In Situ : stages

Déplacement xy et pression sur la tablette graphique : un espace 3D intégré? (sujet proposé par Yves Guiard)

Il existe au moins deux raison pour souhaiter faire passer de deux à trois le nombre des degrés de liberté (DL) dont nous disposons habituellement en entrée pour intervenir dans les interfaces graphiques. En premier lieu, un DL supplémentaire devrait faciliter la manipulation directe des objets graphiques représentés dans une scène 3D. Une seconde raison, moins évidente, est que, pour concevoir les langages gestuels de commandes symboliques dont la nécessité semble se faire jour, un enrichissement de l'espace des trajectoires possibles serait le bienvenu.

Les deux DL des dispositifs d'entrée courants (souris, touchpad, mini-joystick, trackball, etc.) constituent un espace de contrôle intégré, c'est-à-dire un espace dans lequel l'utilisateur est capable d'imaginer, de tracer et de moduler des courbes, selon un processus de composition vectorielle dynamique qui suppose le contrôle parallèle des flux d'entrée. La littérature IHM a décrit un certain nombre de tentatives visant à offrir à l'utilisateur un troisième DL, mais les résultats ont été généralement décevants, l'utilisateur étant incapable en pratique d'intégrer la troisième dimension de contrôle avec les deux premières - par exemple, citons la souris à corps basculant.

Il s'agit dans ce stage d'explorer les possibilités inexploitées de codage 3D que recèlent les tablettes graphiques. On se représente volontiers une tablette graphique comme un exemple typique de dispositif d'entrée 2D. Pourtant, une tablette graphique permet d'entrer une information continue sur trois DL : laissant de côté l'inclinaison du stylet et les boutons de contrôle en tout ou rien, ces DL sont l'abscisse et l'ordonnée de la pointe du stylet, plus la pression exercée sur cette pointe (codée sur 1024 niveaux dans le cas de la tablette Wacom Intuos3). Ainsi n'importe quel tracé de stylet sur la tablette graphique définit de fait une trajectoire dans un espace mathématique 3D, avec une excellente résolution spatiale et temporelle (200 Hz).

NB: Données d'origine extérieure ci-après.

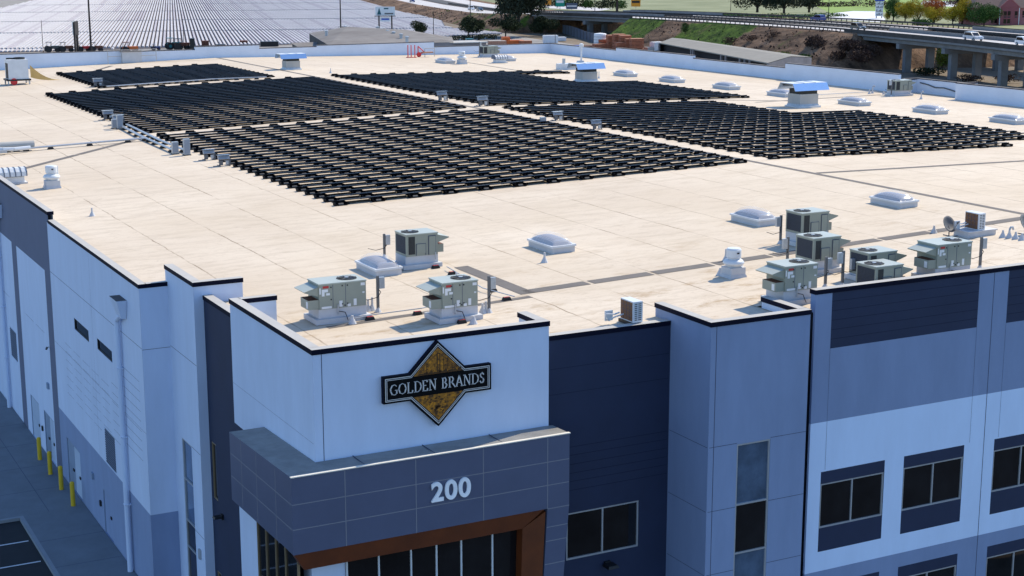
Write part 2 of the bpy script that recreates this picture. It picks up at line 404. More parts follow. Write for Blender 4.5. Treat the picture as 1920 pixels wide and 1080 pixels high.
wall('side_wall', 0, 14.94, -1, .25, lefts, [-.12, 3.6, 10.38, 12.5, 13.03], colA, louv+slits+doorsL,
     [HL(60.36, 77.9, 10.57), HL(60.36, 77.9, 7.05, t=.012), VL(69.1, 3.6, 13, t=.012)]+g+[VL(v, 0, 13, 'joint', .02) for v in (77.93, 86.88, 95.85)])
wall('upper_wall', 0, 14.938, -1, .25, [77.6, 179.5], [13.03, 13.45], lambda u, z: 'paint_left_band')
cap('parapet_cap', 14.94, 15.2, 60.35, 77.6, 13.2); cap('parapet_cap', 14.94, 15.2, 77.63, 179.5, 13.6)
wall('corner_wall', 1, 60.35, -1, .25, [14.942, 16.08], [-.12, 3.6, 13.03], lambda u, z: 'paint_light' if z > 3.6 else 'paint_medium', lines=[HL(14.95, 16.08, 10.53)])
cap('parapet_cap', 15.24, 16.05, 60.35, 60.6, 13.2)
def lt(u, z): return 'paint_light'
hp = [(57.93, 59.27, 0.0, 7.05)]
wall('pier_wall', 0, 16.08, -1, .3, [56.67, 60.6], [-.12, 13.68], lt, hp, [HL(56.7, 60.3, 10.6), HL(56.7, 57.9, 7.05), HL(56.7, 57.9, 3.6)])
wall('pier_wall', 1, 56.67, -1, .28, [16.082, 18.0], [-.12, 13.68], lambda u, z: 'paint_light')
cap('parapet_cap', 16.08, 16.38, 56.98, 60.6, 13.85); cap('parapet_cap', 16.08, 18.0, 56.67, 56.95, 13.85)
dk = lambda u, z: 'paint_dark'
wall('dark_wall', 0, 16.45, -1, .3, [44.5, 56.665], [-.12, 13.16], dk, [(55.85, 56.45, 5.35, 7.65), (55.85, 56.4, 0, 2.4), (52.6, 53.2, .3, 5.0)])
cap('parapet_cap', 16.45, 16.75, 52.5, 56.63, 13.33)
# tower above the entrance
wall('tower_wall', 0, 16.17, -1, .28, [44.202, 52.45], [9.5, 13.88], lt, lines=[HL(44.3, 52.4, 11.0, t=.008)])
wall('tower_wall', 1, 44.2, -1, .28, [16.17, 24.47], [9.5, 13.88], lt, lines=[VL(16.46, 10.4, 13.9)])
wall('tower_wall', 0, 24.47, 1, .28, [44.2, 45.8], [9.5, 13.88], lt)
b = MB(); b.box(16.452, 17.8, 52.2, 52.45, 12.6, 13.88, 'parapet_white'); b.build('parapet_return', W)
b = MB()
for q in ((16.17, 24.47, 44.2, 44.48), (16.17, 16.47, 44.52, 52.45), (16.5, 17.8, 52.2, 52.45), (24.17, 24.47, 44.52, 45.8)):
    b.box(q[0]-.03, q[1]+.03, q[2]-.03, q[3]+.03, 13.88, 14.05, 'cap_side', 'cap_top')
b.build('parapet_cap', W)
# right dark wall, column tower, block
gr = [HL(24.7, 29.6, z, 'joint_dark', .02) for z in (9.35, 9.05, 8.72, 8.4, 8.1, 7.78, 12.2, 11.3)]
wall('dark_wall', 1, 44.75, -1, .28, [24.472, 29.65], [-.12, 13.21], dk, [(25.5, 28.45, 5.22, 6.95)], gr)
cap('parapet_cap', 24.55, 29.6, 44.75, 45.03, 13.38)
md = lambda u, z: 'paint_medium'
wall('column_tower_wall', 0, 29.65, -1, .28, [42.302, 45.75], [-.12, 13.65], md, lines=[HL(42.35, 44.7, z) for z in (9.4, 7.08, 4.75)])
wall('column_tower_wall', 1, 42.3, -1, .28, [29.65, 33.82], [-.12, 13.65], md, [(30.86, 32.28, 0, 9.35)],
     [VL(29.88, 0, 13.65), HL(29.7, 30.86, 9.4), HL(32.28, 33.81, 9.4), HL(29.7, 30.86, 7.08), HL(32.28, 33.81, 7.08), HL(29.7, 30.86, 4.75), HL(32.28, 33.81, 4.75)])
wall('column_tower_wall', 0, 33.82, 1, .28, [42.302, 44.74], [-.12, 13.65], md)
b = MB()
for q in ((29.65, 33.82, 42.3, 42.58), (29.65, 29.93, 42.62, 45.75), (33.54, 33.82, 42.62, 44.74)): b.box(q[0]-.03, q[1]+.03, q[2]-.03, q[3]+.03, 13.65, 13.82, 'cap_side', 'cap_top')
b.build('parapet_cap', W)
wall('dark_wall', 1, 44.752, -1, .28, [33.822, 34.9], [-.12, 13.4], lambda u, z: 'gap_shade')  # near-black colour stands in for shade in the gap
wins = []
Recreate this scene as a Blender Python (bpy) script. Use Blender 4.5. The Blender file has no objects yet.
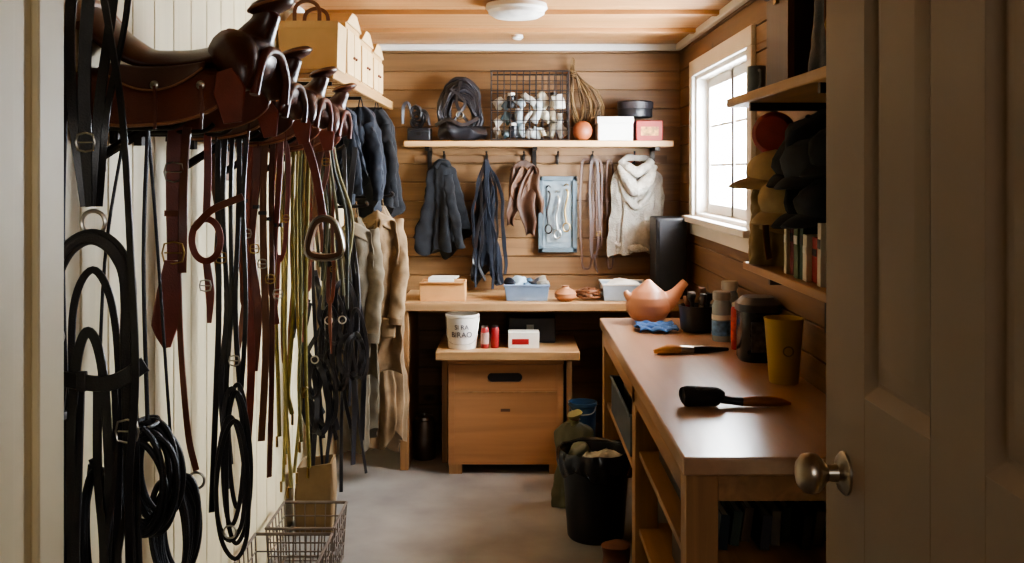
import bpy, math, random
from mathutils import Vector, Matrix, noise
random.seed(7)
R=random.uniform
COL=bpy.context.scene.collection
def srgb(h):
    h=h.lstrip('#'); c=[int(h[i:i+2],16)/255 for i in (0,2,4)]
    return tuple((x/12.92 if x<=.04045 else ((x+.055)/1.055)**2.4) for x in c)
# ---------------------------------------------------------------- materials
MC={}
def mat(hexc,kind='plain',rough=.5,metal=0,var=.18,scale=18,bump=.15,axis='x',coat=0,emit=0):
    key=(hexc,kind,rough,metal,var,scale,bump,axis,coat,emit)
    if key in MC: return MC[key]
    m=bpy.data.materials.new(kind+'_'+hexc.strip('#')); m.use_nodes=True
    nt=m.node_tree; N=nt.nodes; L=nt.links; b=N['Principled BSDF']
    c=srgb(hexc)
    b.inputs['Roughness'].default_value=rough; b.inputs['Metallic'].default_value=metal
    if coat: b.inputs['Coat Weight'].default_value=coat; b.inputs['Coat Roughness'].default_value=.25
    tc=N.new('ShaderNodeTexCoord'); mp=N.new('ShaderNodeMapping'); L.new(tc.outputs['Object'],mp.inputs[0])
    nz=N.new('ShaderNodeTexNoise'); nz.inputs['Detail'].default_value=5
    L.new(mp.outputs[0],nz.inputs['Vector'])
    nz.inputs['Scale'].default_value=scale
    if kind=='wood':
        s={'x':(.06,1,1),'y':(1,.06,1),'z':(1,1,.06)}[axis]; mp.inputs['Scale'].default_value=s
        nz.inputs['Distortion'].default_value=.6
    mr=N.new('ShaderNodeMix'); mr.data_type='RGBA'
    mr.inputs[6].default_value=(*[x*(1-var) for x in c],1); mr.inputs[7].default_value=(*[min(1,x*(1+var)) for x in c],1)
    rp=N.new('ShaderNodeMapRange'); rp.inputs[1].default_value=.3; rp.inputs[2].default_value=.7
    L.new(nz.outputs['Fac'],rp.inputs[0]); L.new(rp.outputs[0],mr.inputs[0])
    L.new(mr.outputs[2],b.inputs['Base Color'])
    if bump:
        bp=N.new('ShaderNodeBump'); bp.inputs['Strength'].default_value=bump; bp.inputs['Distance'].default_value=.004
        if kind in('leather','cloth','knit'):
            t2=N.new('ShaderNodeTexVoronoi' if kind!='cloth' else 'ShaderNodeTexNoise')
            t2.inputs['Scale'].default_value={'leather':260,'cloth':320,'knit':110}[kind]
            L.new(tc.outputs['Object'],t2.inputs['Vector'])
            L.new(t2.outputs[0],bp.inputs['Height'])
        else: L.new(nz.outputs['Fac'],bp.inputs['Height'])
        L.new(bp.outputs[0],b.inputs['Normal'])
    if kind in('cloth','knit'):
        b.inputs['Sheen Weight'].default_value=.05
    if emit:
        b.inputs['Emission Color'].default_value=(*c,1); b.inputs['Emission Strength'].default_value=emit
    MC[key]=m; return m
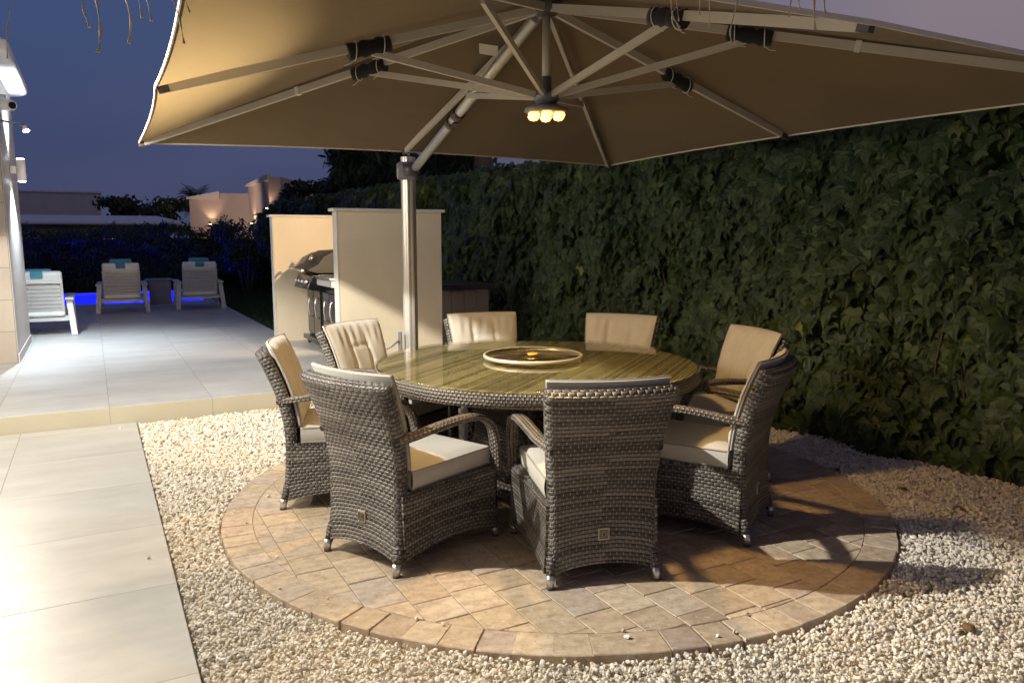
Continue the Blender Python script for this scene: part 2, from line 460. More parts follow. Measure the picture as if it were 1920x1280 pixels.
def leaf_mat(name, stops, rough=.5, trans=.10, vein=True):
    n = NT(name); t = n.attr(); v = n.coord()
    c = n.ramp(t, stops)
    c = n.mix(n.math('MULTIPLY', n.noise(v, 60, 3), .4), c, (stops[0][1][0]*.7, stops[0][1][1]*.7, stops[0][1][2]*.7))
    n.set(base=c, rough=rough, spec=.35)
    tr = n.n("ShaderNodeBsdfTranslucent"); n.l(c, tr.inputs[0])
    mx_ = n.n("ShaderNodeMixShader"); mx_.inputs[0].default_value = trans
    n.l(n.p.outputs[0], mx_.inputs[1]); n.l(tr.outputs[0], mx_.inputs[2]); n.l(mx_.outputs[0], n.o.inputs[0])
    return n.m
M['ivy'] = leaf_mat('ivy_leaf', [(0, (.020,.036,.007)), (.5, (.040,.064,.012)), (.88, (.064,.092,.017)), (.965, (.12,.14,.025)), (1, (.26,.28,.06))])
M['oleander'] = leaf_mat('oleander_leaf', [(0, (.018,.032,.014)), (.6, (.035,.058,.022)), (1, (.06,.09,.035))])
M['tree_leaf'] = leaf_mat('tree_leaf', [(0, (.014,.024,.010)), (.6, (.028,.042,.016)), (1, (.05,.07,.025))])
M['palm_leaf'] = leaf_mat('palm_leaf', [(0, (.03,.045,.015)), (.6, (.05,.07,.022)), (1, (.09,.10,.04))])
M['grass'] = leaf_mat('grass_blade', [(0, (.02,.05,.012)), (.6, (.035,.08,.02)), (1, (.06,.11,.03))])
M['core'] = plain('hedge_core', (.010,.015,.005), 1, 0, .4, 20)

def glass_mat(name, tint=(.90,.90,.80), rough=.02, base=.04):
    n = NT(name); t = n.t; t.nodes.remove(n.p)
    tr = n.n("ShaderNodeBsdfTransparent"); tr.inputs[0].default_value = (*tint, 1)
    gl = n.n("ShaderNodeBsdfGlossy"); gl.inputs["Roughness"].default_value = rough; gl.inputs[0].default_value = (1, 1, 1, 1)
    fr = n.n("ShaderNodeFresnel"); fr.inputs[0].default_value = 1.5
    ge = n.n("ShaderNodeNewGeometry")
    ff = n.math('MULTIPLY', fr.outputs[0], n.math('SUBTRACT', 1.0, ge.outputs["Backfacing"]))
    mx_ = n.n("ShaderNodeMixShader"); n.l(ff, mx_.inputs[0]); n.l(tr.outputs[0], mx_.inputs[1]); n.l(gl.outputs[0], mx_.inputs[2])
    n.l(mx_.outputs[0], n.o.inputs[0]); return n.m
M['glass'] = glass_mat('table_glass')
def water_mat():
    n = NT('pool_water'); n.t.nodes.remove(n.p)
    tr = n.n("ShaderNodeBsdfTransparent"); tr.inputs[0].default_value = (.75, .85, 1, 1)
    gl = n.n("ShaderNodeBsdfGlossy"); gl.inputs["Roughness"].default_value = .05
    fr = n.n("ShaderNodeFresnel"); fr.inputs[0].default_value = 1.33
    b = n.n("ShaderNodeBump"); b.inputs["Strength"].default_value = .15; n.l(n.noise(n.coord(), 3, 3), b.inputs["Height"])
    n.l(b.outputs[0], gl.inputs["Normal"])
    mx_ = n.n("ShaderNodeMixShader"); n.l(n.math('MULTIPLY', fr.outputs[0], .5), mx_.inputs[0]); n.l(tr.outputs[0], mx_.inputs[1]); n.l(gl.outputs[0], mx_.inputs[2])
    n.l(mx_.outputs[0], n.o.inputs[0]); return n.m
M['water'] = water_mat()
M['pool_tile'] = plain('pool_mosaic', (.45,.55,.75), .4, 0, .15, 30)

# ------------------------------------------------------------------ lights
def light(name, typ, loc, energy, color, radius=.05, parent=None, target=None, size=90, blend=.3):
    ld = bpy.data.lights.new(name, typ); ld.energy = energy; ld.color = color
    ld.shadow_soft_size = radius
    if typ == 'SPOT': ld.spot_size = R(size); ld.spot_blend = blend
    o = bpy.data.objects.new(name, ld); COL.objects.link(o)
    o.location = loc
    if target is not None:
        o.rotation_euler = (Vector(target) - Vector(loc)).to_track_quat('-Z', 'Y').to_euler()
    if parent is not None:
        o.parent = parent; o.matrix_parent_inverse = parent.matrix_basis.inverted()
    return o

# =================================================================== SETTING
def gobj(mb, name, mat, bevel=0, **k):
    o = mb.build(name, mat, None, bevel); o.location = O; o.rotation_euler = (0, 0, ANG)
    tag(o, **k); return o
m = MB(); m.box(-400, 400, -400, 10.0, -1.6, -.10); m.box(-400, 400, 14.0, 400, -1.6, -.10); m.box(-400, -8.9, 10.0, 14.0, -1.6, -.10); m.box(2.1, 400, 10.0, 14.0, -1.6, -.10); gobj(m, 'ground', M['soil'], kind='structure')
m = MB(); m.box(0.0, 4.6, -9.5, 3.45, -.098, -.045); gobj(m, 'gravel_bed', M['gravel_bed'], kind='structure')
# terrace (raised)
m = MB(); m.box(-9, 1.95, .012, 10.17, -.094, .13); m.box(1.95, 3.2, .012, 3.45, -.094, .13)
gobj(m, 'patio', M['patio_tile'], bevel=.003, kind='structure')
m = MB(); m.box(-9, 3.2, 0, .010, -.096, .1275); gobj(m, 'patio_riser', M['riser_tile'], kind='structure')
m = MB(); m.box(-2.5, 0, -9.5, -.004, -.092, 0); gobj(m, 'walkway', M['walk_tile'], bevel=.003, kind='structure')
m = MB(); m.box(1.955, 30, 3.455, 60, -.09, .07); gobj(m, 'lawn', M['lawn'], kind='structure')
m = MB(); m.box(-30, 1.95, 13.9, 60, -.09, .07); gobj(m, 'garden_bed', M['soil'], kind='structure')
# pool
m = MB(); x0, x1, y0, y1, zb, zt = -8.5, 1.95, 10.18, 13.6, -1.35, .125
m.box(x0-.2, x1+.0, y0, y1, zb-.1, zb)
m.box(x0-.2, x0, y0, y1, zb, zt); m.box(x1-.18, x1, y0+.18, y1, zb, zt); m.box(x0, x1, y0, y0+.18, zb, zt); m.box(x0-.2, x1, y1, y1+.28, zb-.1, zt+.0)
gobj(m, 'pool_basin', M['pool_tile'], kind='structure')
m = MB(); m.add([(x0, y0+.18, .10), (x1-.18, y0+.18, .10), (x1-.18, y1, .10), (x0, y1, .10)], [(0,1,2,3)])
gobj(m, 'pool_water', M['water'], kind='structure')
def pool_lamp(a, b, lab, energy=420):
    r = gempty('pool_lamp', label=lab, cat='pool lamp', group='underwater lamps along the pool wall')
    mb = MB(); mb.tube([(b, a, -.28), (b, a-.05, -.28)], .14, 20); mb.build('lamp_housing', M['white_plastic'], r)
    mb = MB(); mb.tube([(b, a-.052, -.28), (b, a-.062, -.28)], .11, 20); mb.build('lamp_glass', emis('pool_lamp_glow', (.12, .12, 1), 30), r)
    l_ = light('pool_light', 'POINT', (b, a-.35, -.35), energy, (.01, .012, 1), .12); l_.parent = r
    return r
pool_lamp(13.58, -1.6, 'underwater pool lamp left of the middle sun chair', 190)
pool_lamp(13.58, .6, 'underwater pool lamp behind the small side table', 190)

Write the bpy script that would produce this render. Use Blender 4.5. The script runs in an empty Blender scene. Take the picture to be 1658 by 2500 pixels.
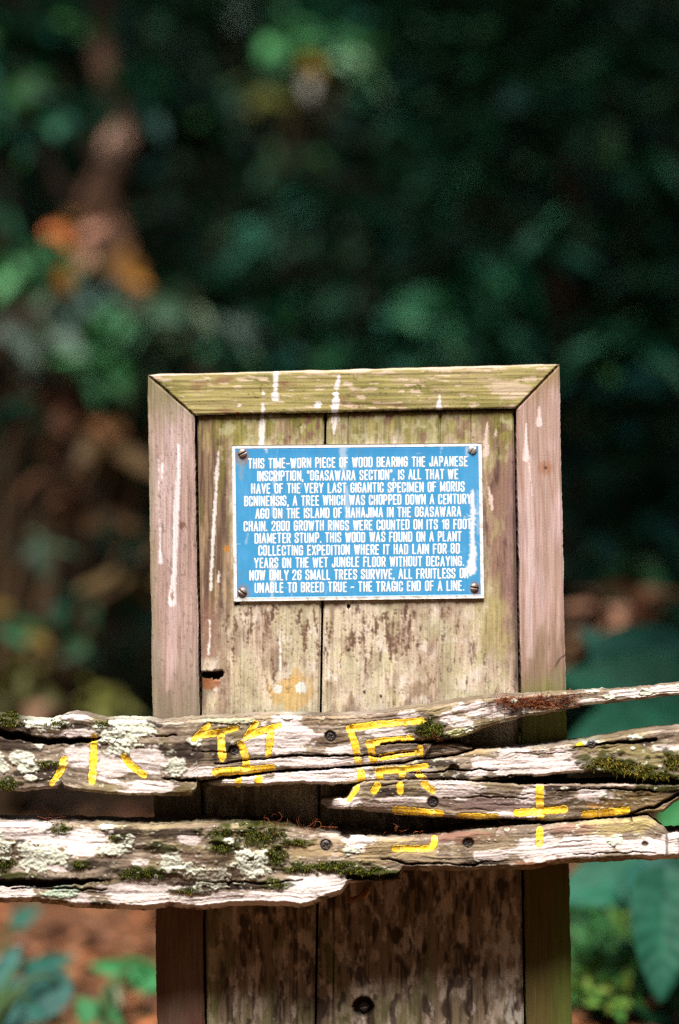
import bpy, bmesh, math, random
import numpy as np
from mathutils import Vector

# ------------------------------------------------------------------ camera, sky, sun, exposure
S = bpy.context.scene
COL = S.collection
K = 0.00042            # metres per photograph pixel at the signboard
CD = 2.45              # camera to signboard
CZ = 0.78              # camera height
cam = bpy.data.cameras.new("camera")
cam.sensor_fit = 'VERTICAL'; cam.sensor_height = 36.0; cam.sensor_width = 24.0
cam.lens = 36.0 * CD / (2500 * K)
cam.clip_start = 0.05; cam.clip_end = 400
cam.dof.use_dof = True; cam.dof.focus_distance = CD - 0.035; cam.dof.aperture_fstop = 1.9
camo = bpy.data.objects.new("camera", cam); COL.objects.link(camo)
camo.location = (0, -CD, CZ); camo.rotation_euler = (math.radians(90), 0, 0)
S.camera = camo

SUN_EL, SUN_AZ = math.radians(63), math.radians(-13)   # azimuth from -Y (behind the camera), negative = left
SD = Vector((math.sin(SUN_AZ) * math.cos(SUN_EL), -math.cos(SUN_AZ) * math.cos(SUN_EL), math.sin(SUN_EL)))
w = bpy.data.worlds.new("World"); S.world = w; w.use_nodes = True
nt = w.node_tree; bg = nt.nodes["Background"]
sky = nt.nodes.new("ShaderNodeTexSky"); sky.sky_type = 'NISHITA'; sky.sun_disc = False
sky.sun_elevation = SUN_EL; sky.sun_rotation = math.atan2(SD.x, SD.y)
sky.air_density = 1.0; sky.dust_density = 1.0; sky.ozone_density = 1.0
nt.links.new(sky.outputs[0], bg.inputs[0]); bg.inputs[1].default_value = 0.05
sl = bpy.data.lights.new("sun", 'SUN'); sl.energy = 5.0; sl.angle = math.radians(24); sl.color = (1.0, 0.962, 0.925)
so = bpy.data.objects.new("sun", sl); COL.objects.link(so)
so.rotation_euler = SD.to_track_quat('Z', 'Y').to_euler()
S.view_settings.view_transform = 'Standard'; S.view_settings.look = 'None'
S.view_settings.exposure = 1.2; S.view_settings.gamma = 1.0
S.cycles.use_denoising = False; S.cycles.filter_width = 1.4; S.cycles.use_adaptive_sampling = False
S.cycles.max_bounces = 6; S.cycles.diffuse_bounces = 3; S.cycles.glossy_bounces = 2
S.cycles.transmission_bounces = 3; S.cycles.sample_clamp_indirect = 4.0

rng = np.random.default_rng(7)
random.seed(7)

# ------------------------------------------------------------------ helpers
def px(X, Y, d=CD):
    """photograph pixel at distance d from the camera -> world point"""
    f = K * d / CD
    return np.array([(X - 829) * f, d - CD, CZ - (Y - 1250) * f])

def lin(c):
    c = np.asarray(c, float) / 255.0
    return np.where(c <= 0.04045, c / 12.92, ((c + 0.055) / 1.055) ** 2.4)

def C(r, g, b, q=1.35):          # pigment from a colour seen in full light
    return lin((r, g, b)) / q

def _h(ix, iy, s):
    n = (ix.astype(np.int64) * 374761393 + iy.astype(np.int64) * 668265263 + s * 974711) & 0xFFFFFFFF
    n = ((n ^ (n >> 13)) * 1274126177) & 0xFFFFFFFF
    n = n ^ (n >> 16)
    return (n & 0xFFFF) / 32767.5 - 1.0

def vn(x, y, s):
    x = np.asarray(x, float); y = np.asarray(y, float)
    ix = np.floor(x); iy = np.floor(y); fx = x - ix; fy = y - iy
    fx = fx * fx * (3 - 2 * fx); fy = fy * fy * (3 - 2 * fy)
    a = _h(ix, iy, s); b = _h(ix + 1, iy, s); c = _h(ix, iy + 1, s); d = _h(ix + 1, iy + 1, s)
    return (a + (b - a) * fx) * (1 - fy) + (c + (d - c) * fx) * fy

def fbm(x, y, s, o=4):
    r = 0; a = 1.0; t = 0
    for i in range(o):
        r = r + a * vn(x * 2 ** i + 17.3 * i, y * 2 ** i - 9.1 * i, s + i * 13); t += a; a *= 0.55
    return r / t * 1.5

def ss(a, b, x):
    t = np.clip((x - a) / (b - a), 0, 1); return t * t * (3 - 2 * t)

def mixc(col, c, m):
    return col + (np.asarray(c) - col) * np.asarray(m)[..., None]

def tag(o, label=None, cat=None, group=None, kind=None):
    if label: o['label'] = label
    if cat: o['category'] = cat
    if group: o['group'] = group
    if kind: o['kind'] = kind
    return o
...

Il reste toutefois à déterminer si, du point de vue de l'utilisateur, la force exercée sur la pointe du stylet peut fonctionner comme la troisième dimension d'un espace intégré - si, en d'autres termes, l'utilisateur est capable de générer des formes dans l'espace 3D obtenu avec la dimension supplémentaire de pression. Le fait que chacun de nous puisse produire des pleins et des déliés, c'est-à-dire moduler au moyen d'une variation volontaire de la pression du stylo sur le papier l'épaisseur de la trace que l'on est en train de déposer, est une indication préliminaire suggestive. On évaluera le degré d'intégration de la dimension de pression dans une tâche expérimentale qui reste à concevoir (par exemple un placement d'objet dans un espace graphique 3D).

Cette recherche mettra à profit la loi cinématique de Viviani et Terzuolo (1983) selon laquelle la vitesse instantanée d'un tracé manuel est une fonction puissance 2/3 de la courbure instantanée, une loi dont on sait qu'elle ne vaut que pour les tracés rapides (écriture cursive, dessin à main levée, gribouillage). S'il se confirme que les utilisateurs sont capables de produire sans trop d'effort des courbes dans l'espace graphique enrichi, on examinera si la cinématique de leurs mouvements suit la loi de Viviani et Terzuolo - une occasion de vérifier expérimentalement si cette loi, qui a été bien établie dans le plan, se généralise à l'espace 3D.